More closures

This US city is about to lose half its gay venues

Club BnB (Photo: @clubbnb | Instagram)

The California city of Oakland found out this week that it is to lose two of its best-known LGBTQ venues.

Club 21 and Club BNB adjoin one another. The property they occupy was taken over in 2018 by a real estate developer. The new landlord informed both venues that they will have to close by January 15, 2020.

According to KQED, this will just leave Port Bar and the White Horse Inn remaining in Oakland. The latter is believed to be the longest-running gay bar in the US.

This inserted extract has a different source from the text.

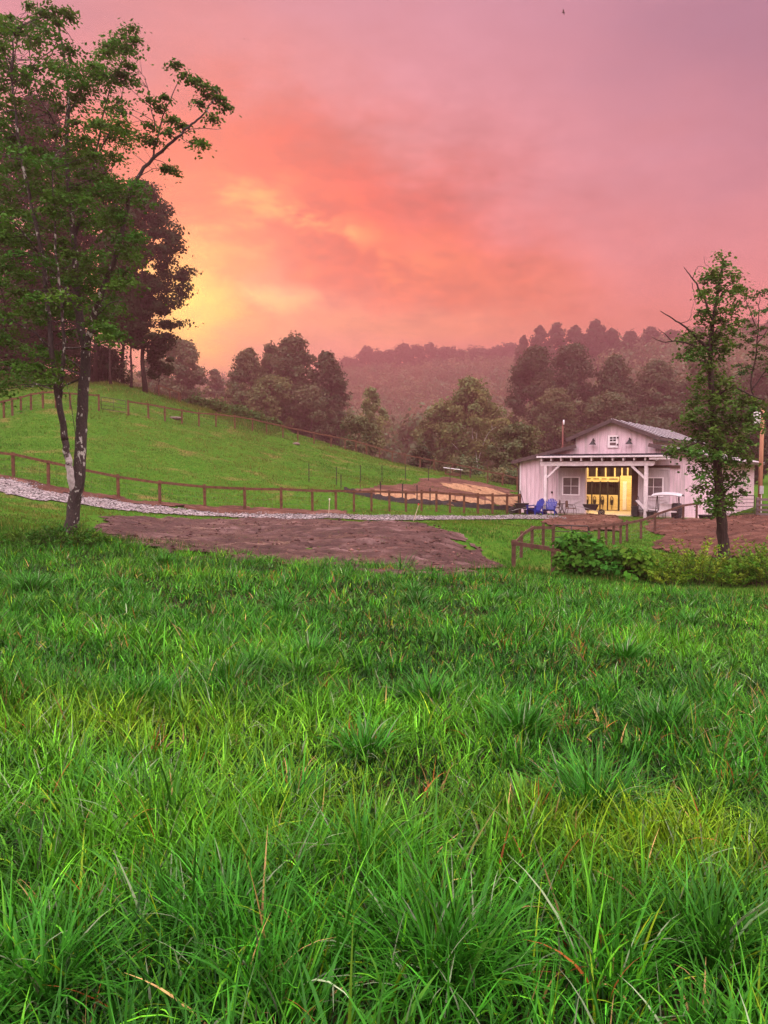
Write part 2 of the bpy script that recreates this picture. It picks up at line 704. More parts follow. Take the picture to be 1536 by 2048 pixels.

Related: Trans musician Cash Askew among 36 killed in Oakland warehouse fire

Club BNB (formerly the Bench and Bar) has been running as an LGBTQ venue since 1978 in different locations, while Club 21 has been running since 2010. They both moved to the current location in 2015.

Both venues are popular with people of color, with different club nights appealing to African Americans and Latinx crowds, such as La Bota Loca and Club Papi at 21

The clubs have been operating on a month-by-month lease for the past few months and have been seeking new homes, but Carlos Uribe, the general manager for both, told KQED that finding anywhere affordable has not yet proved successful.

He says the developer who now owns the block wanted the clubs to start paying $45,000 in rent per month – twice what they currently pay – or move out by mid-January.

“We don’t want to close,” Uribe told the Bay Area Reporter. “We are losing queer spaces left and right, not only in Oakland and San Francisco but around the country.

He says the final day of business will be January 12: “We’re gonna party right to the end.”

Related: America’s Oldest Gay Bar Turns 80, Looks 40

Queer venues around the US have faced increased challenges and a spate of closures in recent years. There were an estimated 2,500 gay bars in the US in 1976, but that’s down to around 1,400, according to gay travel guide, Damron.

Meanwhile, in 1973, there were 118 gay bars in San Francisco. Today, less than 30.

Many factors have led to the closures, from the more mainstream acceptance of LGBTQ people decreasing the need for separate spaces; people meeting one another via hook-up apps rather than on the scene, and escalating real-estate prices and rents in former gay neighborhoods.